Five Questions With Kass McGann

Kass McGann

1. First off, tell us more about yourself and what you do!

My name is Kass McGann and I’ve been doing studying and replicating historical clothing for about 20 years. In 2003, I started the sewing pattern company in order to share this information with other people. Since then I’ve also published nearly 20 e-books that describe the clothing from various places and time periods and how to wear it.

2. What’s your favorite thing about Japan?

When I was studying at Doshisha University in Kyoto, and I was reading The Tale of Genji for school, I could walk down the same streets as the characters in the book did. And that really affected me.

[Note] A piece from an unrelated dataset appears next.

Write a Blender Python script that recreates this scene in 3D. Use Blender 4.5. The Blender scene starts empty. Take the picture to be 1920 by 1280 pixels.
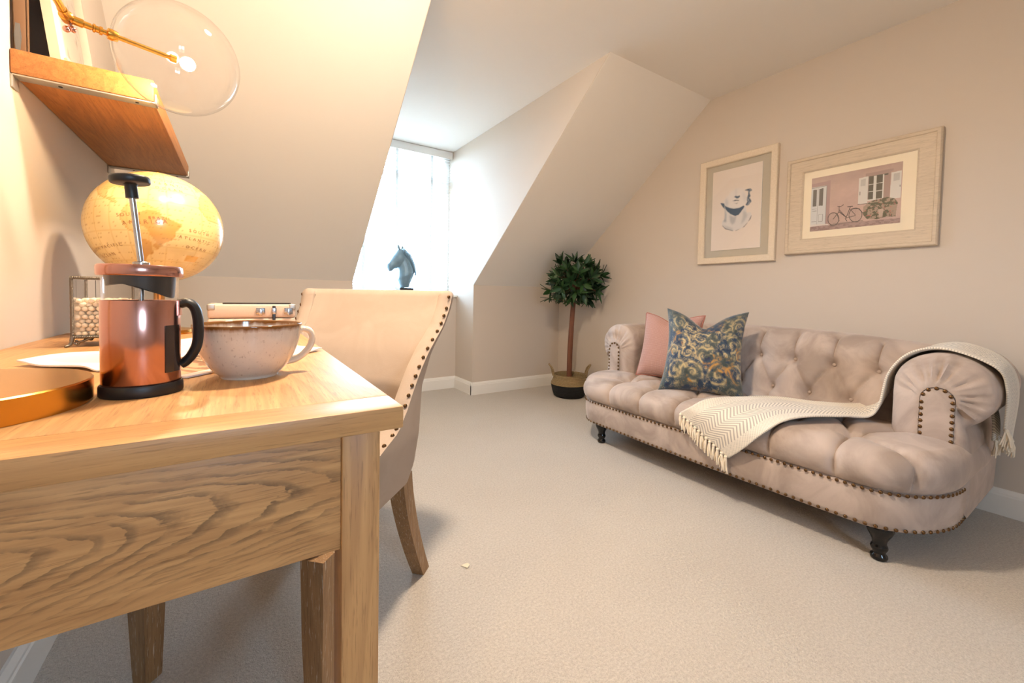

The way that ancient things live next door to modern things and it’s not at all weird. When I lived in Kyoto, it was very common to see Geisha dancing to modern music at the Maharaja disco in Gion. Or a yakimo salesman peddling his snacks outside a totally modern office building. In the West, we’re all about preserving things and keeping them separate. In Japan (and Kyoto in particular), the past is right there with you, everyday. It’s a part of everything.

Do you have a favorite anime?

I do! I was really into “Ranma 1/2” when it was just out, back in the day. Something about it just appealed to me. I also was an aficionado of “Oh My Goddess”.

3. What was it about historical costuming that got you hooked? Was there a particular outfit or historic clothing trend that got you hooked?

It was. There is a dress in the National Museum of Ireland called the Shinrone Gown. It was found in Shinrone, County Tipperary in 1847 and dates to the late 16th or early 17th century. No one knows anything about who wore it or who made it, and at that point (1995), no one had studied it extensively. I spent the next three or four summers flying back and forth to Ireland to examine it. In that time, I didn’t just learn about 16th-century Irish clothing making. Or even dyeing and weaving. I learned about the culture that produced the woman who wore that gown, what was important to them, and a little about what was important to her. Without anyone trying to make it do so, this garment told the story of a life. It told about her changing circumstances, her pregnancies, the changes happening in Ireland during her lifetime, lots of things you wouldn’t expect to find out from a piece of clothing. And that’s when I realized that one of the rare things that ties us to the past is that we all wear clothes. And those clothes protect us as well as let us show off who we are. And they tell stories. They wear us! That connection to the past really charmed me. That’s why I approach historical reconstructions a bit religiously. It’s important to get it right because you are honoring a real person of the past by doing so. And as someone who likes to dress up and pretend to be someone else on the weekends, I realized how essential costume is to that, not just because it’s the thing that makes you look right, but it’s the thing that makes you feel right. Even when the costume is fantasy, it is still an essential element of who I’m trying to be.

4. Can you tell us more about one of the panels you’ll be presenting this year?

Yes! I’m doing a costume construction panel called “What Makes That Shape”. It’s about how to look at an outfit and figure out what kinds of pieces you will need to make your costume look like that. It’s a technique we use in historical replica making when we don’t have an original garment to examine so we’re basing out reconstructions on portraits and illustrations. There’s a world of difference between what a circular skirt and a multi-paneled skirt looks like in terms of shape, and this method can help costumers figure out what they need to make without a lot of trial and error. It saves a lot of time and material. And I think it will be of great use to the attendees at Anime USA for their future projects.

5. Finally, what are you most excited for at Anime USA?

The Ball! This year I made sure I didn’t have any panels that conflicted with the Formal Ball. So I’m going to be out there cutting up the rug!